» **SUPPLIED MATERIAL**
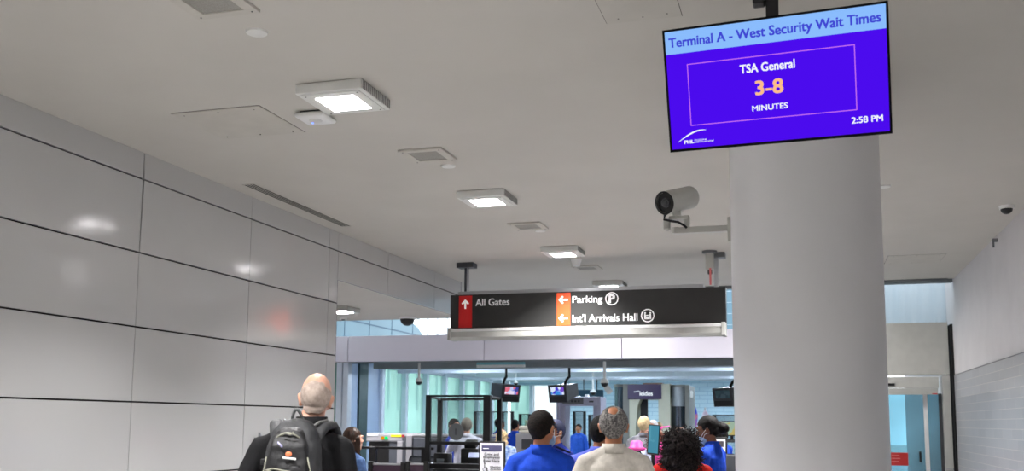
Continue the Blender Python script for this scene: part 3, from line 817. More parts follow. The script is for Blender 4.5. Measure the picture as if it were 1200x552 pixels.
# body scanner
SCm = mat('scanner_grey', (178, 178, 160), .45, var=.03); SCd = mat('scanner_dark_grey', (112, 112, 106), .45, var=.03); SCp = mat('scanner_purple', (44, 26, 70), .4, var=.05)
Yb = 22.5; q = lambda px, py=500: at(px, py, Yb).x
X0 = q(718); hs = lambda py: at(763, py, Yb).z
t = thing('body_scanner', 'tall grey body scanner booth with a purple name panel', 'body scanner', (X0, Yb, 0))
qq = lambda px: q(px) - X0
TOP = hs(450)
def arcpanel(xa, xb, z0, z1, m, name, bulge=.18, thick=.03, yo=.15):
    s = MB(); n = 12; P1 = []; P2 = []
    for i in range(n + 1):
        u = i / n; x = xa + (xb - xa) * u; y = yo - bulge * math.sin(math.pi * u)
        P1.append((x, y)); P2.append((x, y + thick))
    s.prism(P1 + P2[::-1], 'z', z0, z1); return s.build(name, m, t, True)
MB().box((qq(717), -.1, 0), (qq(809), 1.5, .06), .01).build('base_plate', SCd, t)
MB().box((qq(730), 0, .06), (qq(738), .25, TOP), .01).build('pillar', SCd, t)
# portal with an arched inner edge
inner = []
for k in range(9):
    a = math.pi / 2 * k / 8
    inner.append((qq(749) + .16 * (1 - math.sin(a)) - .16, hs(466) - .42 * (1 - math.cos(a)) - .06))
pl = [(qq(738), .06), (qq(738), TOP), (qq(747), TOP), (qq(752), hs(466))]
pl += [(qq(749) - .02, hs(475)), (qq(748) - .05, hs(500)), (qq(748) - .06, .06)]
MB().prism(pl, 'y', -.04, .9).build('portal_side', SCm, t)
MB().prism([(qq(773), .06), (qq(772), hs(470)), (qq(772), TOP), (qq(786), TOP), (qq(786), .06)], 'y', -.04, .9).build('portal_side', SCm, t)
MB().box((qq(738), .0, hs(468)), (qq(786), .9, TOP - .01), .01).build('lintel', SCm, t)
nm = MB().box((qq(736.5), -.08, hs(468)), (qq(776), -.03, hs(450.5)), .01).build('name_panel', SCp, t)
cxn = (qq(745) + qq(771)) / 2
writing('lettering', 'leidos', .29, .10, M['letter'], nm, FRONT(((qq(751) + qq(765.5)) / 2 + .0, -.082, hs(461.3))), .02, depth=.006).scale = (1, 1, 1)
sw_ = MB()
for k in range(4): sw_.box((qq(744) + k * .03, -.09, hs(459.5) - .01 + k * .004), (qq(744) + .022 + k * .03, -.083, hs(459.5) + .012 + k * .006))
sw_.build('logo_mark', M['letterdim'], nm)
MB().box((qq(748), .3, .06), (qq(757), .34, hs(466)), .01).build('inner_door', M['black'], t)
arcpanel(qq(719), qq(731), .9, TOP - .06, glass('scanner_glass', (150, 165, 175), .2, .1, haze=.25, hazecol=(120, 130, 140)), 'curved_glass')
arcpanel(qq(719), qq(731), .06, .9, SCd, 'lower_panel'); arcpanel(qq(718), qq(731), TOP - .06, TOP, SCd, 'top_ring')
arcpanel(qq(786), qq(803), hs(476), TOP - .08, mat('scanner_panel', (150, 156, 160), .3, var=.05), 'curved_panel', .15)
arcpanel(qq(786), qq(803), .8, hs(476), glass('scanner_glass_dark', (70, 90, 110), .25, .1, haze=.3, hazecol=(60, 80, 100)), 'curved_glass', .15)
arcpanel(qq(786), qq(803), .06, .8, SCd, 'lower_panel', .15); arcpanel(qq(785), qq(807), TOP - .08, TOP - .02, SCd, 'top_ring', .17)
MB().box((qq(803), .0, .06), (qq(808), 1.2, TOP - .03), .01).build('pillar', SCd, t)
MB().box((qq(809), .0, hs(466)), (qq(812), .15, hs(458)), .02).build('beacon', M['white'], t)
MB().box((qq(752), .2, TOP), (qq(775), .9, TOP + .03), .006).build('roof_tray', mat('copper_tray', (150, 110, 90), .5), t)

# plexiglass screened counter
F0, F1 = at(502.5, 463, 12), at(570.5, 463, 12)
t = thing('counter_screen', 'black framed clear screen with a round grey disc at the document check counter', 'screen', (F0.x, 12, 0))
W = F1.x - F0.x; Ht = F0.z
Bx0, Bx1 = at(515.5, 465, 13.1).x - F0.x, at(585, 465, 12.7).x - F0.x
MB().box((-.035, -.02, 0), (.03, .03, Ht), .004).build('post', M['blackmetal'], t)
MB().box((W - .04, -.02, 0), (W + .05, .05, Ht), .004).build('post', M['blackmetal'], t)
MB().box((Bx0 - .035, 1.1, 0), (Bx0 + .03, 1.15, Ht - .02), .004).build('post', M['blackmetal'], t)
MB().box((Bx1 - .03, .7, 0), (Bx1 + .03, .75, Ht - .02), .004).build('post', M['blackmetal'], t)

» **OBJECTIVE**
Omit the pictures and output all of the other material exactly.

» **OUTPUT**
Continue the Blender Python script for this scene: part 3, from line 817. More parts follow. The script is for Blender 4.5. Measure the picture as if it were 1200x552 pixels.
# body scanner
SCm = mat('scanner_grey', (178, 178, 160), .45, var=.03); SCd = mat('scanner_dark_grey', (112, 112, 106), .45, var=.03); SCp = mat('scanner_purple', (44, 26, 70), .4, var=.05)
Yb = 22.5; q = lambda px, py=500: at(px, py, Yb).x
X0 = q(718); hs = lambda py: at(763, py, Yb).z
t = thing('body_scanner', 'tall grey body scanner booth with a purple name panel', 'body scanner', (X0, Yb, 0))
qq = lambda px: q(px) - X0
TOP = hs(450)
def arcpanel(xa, xb, z0, z1, m, name, bulge=.18, thick=.03, yo=.15):
    s = MB(); n = 12; P1 = []; P2 = []
    for i in range(n + 1):
        u = i / n; x = xa + (xb - xa) * u; y = yo - bulge * math.sin(math.pi * u)
        P1.append((x, y)); P2.append((x, y + thick))
    s.prism(P1 + P2[::-1], 'z', z0, z1); return s.build(name, m, t, True)
MB().box((qq(717), -.1, 0), (qq(809), 1.5, .06), .01).build('base_plate', SCd, t)
MB().box((qq(730), 0, .06), (qq(738), .25, TOP), .01).build('pillar', SCd, t)
# portal with an arched inner edge
inner = []
for k in range(9):
    a = math.pi / 2 * k / 8
    inner.append((qq(749) + .16 * (1 - math.sin(a)) - .16, hs(466) - .42 * (1 - math.cos(a)) - .06))
pl = [(qq(738), .06), (qq(738), TOP), (qq(747), TOP), (qq(752), hs(466))]
pl += [(qq(749) - .02, hs(475)), (qq(748) - .05, hs(500)), (qq(748) - .06, .06)]
MB().prism(pl, 'y', -.04, .9).build('portal_side', SCm, t)
MB().prism([(qq(773), .06), (qq(772), hs(470)), (qq(772), TOP), (qq(786), TOP), (qq(786), .06)], 'y', -.04, .9).build('portal_side', SCm, t)
MB().box((qq(738), .0, hs(468)), (qq(786), .9, TOP - .01), .01).build('lintel', SCm, t)
nm = MB().box((qq(736.5), -.08, hs(468)), (qq(776), -.03, hs(450.5)), .01).build('name_panel', SCp, t)
cxn = (qq(745) + qq(771)) / 2
writing('lettering', 'leidos', .29, .10, M['letter'], nm, FRONT(((qq(751) + qq(765.5)) / 2 + .0, -.082, hs(461.3))), .02, depth=.006).scale = (1, 1, 1)
sw_ = MB()
for k in range(4): sw_.box((qq(744) + k * .03, -.09, hs(459.5) - .01 + k * .004), (qq(744) + .022 + k * .03, -.083, hs(459.5) + .012 + k * .006))
sw_.build('logo_mark', M['letterdim'], nm)
MB().box((qq(748), .3, .06), (qq(757), .34, hs(466)), .01).build('inner_door', M['black'], t)
arcpanel(qq(719), qq(731), .9, TOP - .06, glass('scanner_glass', (150, 165, 175), .2, .1, haze=.25, hazecol=(120, 130, 140)), 'curved_glass')
arcpanel(qq(719), qq(731), .06, .9, SCd, 'lower_panel'); arcpanel(qq(718), qq(731), TOP - .06, TOP, SCd, 'top_ring')
arcpanel(qq(786), qq(803), hs(476), TOP - .08, mat('scanner_panel', (150, 156, 160), .3, var=.05), 'curved_panel', .15)
arcpanel(qq(786), qq(803), .8, hs(476), glass('scanner_glass_dark', (70, 90, 110), .25, .1, haze=.3, hazecol=(60, 80, 100)), 'curved_glass', .15)
arcpanel(qq(786), qq(803), .06, .8, SCd, 'lower_panel', .15); arcpanel(qq(785), qq(807), TOP - .08, TOP - .02, SCd, 'top_ring', .17)
MB().box((qq(803), .0, .06), (qq(808), 1.2, TOP - .03), .01).build('pillar', SCd, t)
MB().box((qq(809), .0, hs(466)), (qq(812), .15, hs(458)), .02).build('beacon', M['white'], t)
MB().box((qq(752), .2, TOP), (qq(775), .9, TOP + .03), .006).build('roof_tray', mat('copper_tray', (150, 110, 90), .5), t)

# plexiglass screened counter
F0, F1 = at(502.5, 463, 12), at(570.5, 463, 12)
t = thing('counter_screen', 'black framed clear screen with a round grey disc at the document check counter', 'screen', (F0.x, 12, 0))
W = F1.x - F0.x; Ht = F0.z
Bx0, Bx1 = at(515.5, 465, 13.1).x - F0.x, at(585, 465, 12.7).x - F0.x
MB().box((-.035, -.02, 0), (.03, .03, Ht), .004).build('post', M['blackmetal'], t)
MB().box((W - .04, -.02, 0), (W + .05, .05, Ht), .004).build('post', M['blackmetal'], t)
MB().box((Bx0 - .035, 1.1, 0), (Bx0 + .03, 1.15, Ht - .02), .004).build('post', M['blackmetal'], t)
MB().box((Bx1 - .03, .7, 0), (Bx1 + .03, .75, Ht - .02), .004).build('post', M['blackmetal'], t)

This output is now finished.